Renversement des valeurs, mais aussi retour à des valeurs de base, des valeurs que l’on aurait jamais dû oublier, des valeurs dont certains tel Pepe-Luis ont encore la mémoire et dont il devient évident que leur abandon est la cause de l’échec de Ramon. On comprend toute la portée de la fable, elle s’applique au monde d’aujourd’hui peut-être plus encore qu’à celui de la fin des années 50, et sonne comme un rappel aux fondamentaux dans un monde qui s’est laissé emporter par la fièvre de l’argent.

En 1960 le grand traumatisme, ce n’est pas encore l’Algérie, mais c’est toujours 1940. Ce héros qui a tant de mal à se reprendre, qui a tenté de s’opposer au monstre sans s’y être préparé, ce héros qui hante la mémoire d’un jeune homme né en 1936 et si c’était la France tout simplement !! Il ne faut pas oublier que 1940 c’est avant tout le drame d’un pays qui part en guerre contre le monstre sans s’y être préparé et qui subit la pire des humiliations.

J’ai donc repris la lecture du roman pour voir en quoi Christian Dedet pouvait faire allusion à la défaite de 40 et je n’ai rien trouvé, alors mon hypothèse serait-elle absurde ? Bien entendu ce qui importe pour un écrivain, ce qui le pousse à écrire, ce ne sont pas des considérations générales, c’est sa propre vie. Il y a très certainement dans Pepe Luis une figure du père mais que dire de plus, encore une fois j’ai lu une fable, pas un roman psychologique et la morale de la fable est claire : pas préparé, aucune chance d’y arriver, Christian Dedet ne laisse aucune chance à son héros, jusqu’au bout. Là-dessus je ne peux pas m’être trompé. Et cette morale est une véritable profession de foi, on sent tout l’amour du travail bien fait - du labeur - qui se dégage de ce roman, on peut très certainement y voir également à travers Pepe Luis un hommage au père qui n’a pas succombé aux travers du fils, qui a refusé les magouilles des apoderados. S’applique-t-elle directement ou inconsciemment au drame de 1940 je n’en sais rien, je me dis simplement qu’elle exonère le père d’avoir mal agi et que d’une certaine façon elle intime au fils l’ordre de se préparer au combat à la veille de son départ pour l’Algérie, tout cela ne peut être un hasard et en même temps cela donne un roman qui répond à cette exigence de perfection et donne une définition du courage nouvelle mais ancrée sur des valeurs anciennes.

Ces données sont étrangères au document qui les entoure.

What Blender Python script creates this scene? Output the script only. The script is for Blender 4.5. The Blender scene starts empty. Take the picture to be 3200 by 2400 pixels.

Bien sûr c’est une lecture, il y en a d’autres possibles, plus générales peut-être, une façon de dire que la peur de la mort sera d’autant plus grande que l’on ne se sera pas préparé et que l’expérience et le travail comptent plus que la mort elle-même puisque après tout les toreros qui se sont préparés parviennent généralement à la vaincre. Sagesse.

En tentant une lecture hors du champ de la tauromachie, j’espère avoir donné à ceux que les corridas indisposent l’envie de lire un auteur. Parce que le travail d’écriture n’a d’intérêt que s’il permet de s’adresser à ceux qui autrement n’auraient pas été enclins à vous prêter l’oreille. N’y voyez aucune allusion à celles du taureau ! et laissez-vous donc entraîner par cette extraordinaire mise en scène de la peur.